An agonizing decision for a woman who was herself an influential figure among the Bosnian Serb leaders who fought the Bosnian war of 1992-95. Until now she has remained defiant in the face of her husband's detractors and poured scorn on the war crimes tribunal in The Hague.
But, she said, in a direct address to her husband, Radovan Karadzic, there was now no other way.
"In the hope that you are alive and well and able to make decisions by yourself, I beg you to take this decision and do it for the sake of all of us," she said. "In all my despair and powerlessness, it is the only thing I can do. I beg you."
The family, she went on, was under pressure from all sides. Their lives and property were being threatened in every way and they were living in a constant atmosphere of concern, pain, and suffering. She had had to make a choice, she said, between loyalty to her husband and to their children and grandchildren.
Why, though, has she chosen this moment to call on the former Bosnian Serb leader to give himself up?

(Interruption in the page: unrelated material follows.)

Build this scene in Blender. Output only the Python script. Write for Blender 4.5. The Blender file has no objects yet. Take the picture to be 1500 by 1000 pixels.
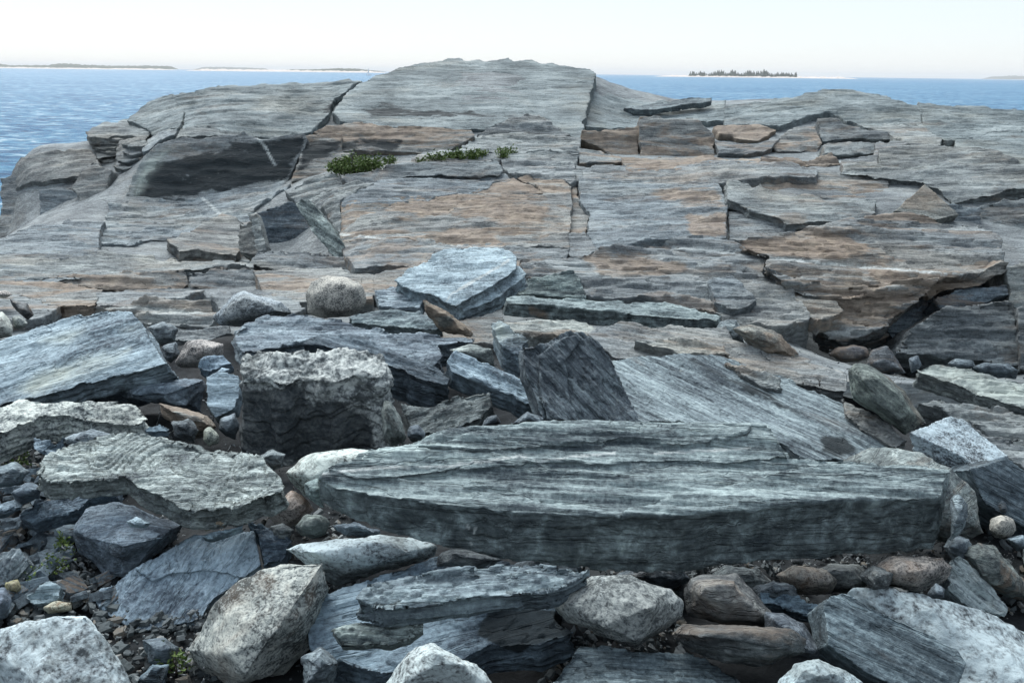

"There's speculation in both the tribunal in The Hague and in Belgrade that there might be some money involved," said Ian Traynor, Central European correspondent for Britain's "The Guardian" newspaper. "Over the last few months, there have been more than a dozen surrenders and transfers of fairly prominent war crimes suspects. In negotiating the surrender of these people, a lot of money has been changing hands, and the investigators suspect quite a lot of dirty money from the Milosevic era has been involved. Now, whether something parallel or similar is currently being negotiated with the Karadzic family is producing a lot of rumor and speculation."
It may also be that the pressure from NATO and EU security forces has simply become too much for the family to handle. An international security force raided Ljiljana Karadzic's home in Pale earlier this month and held her son, Alexander, for 10 days.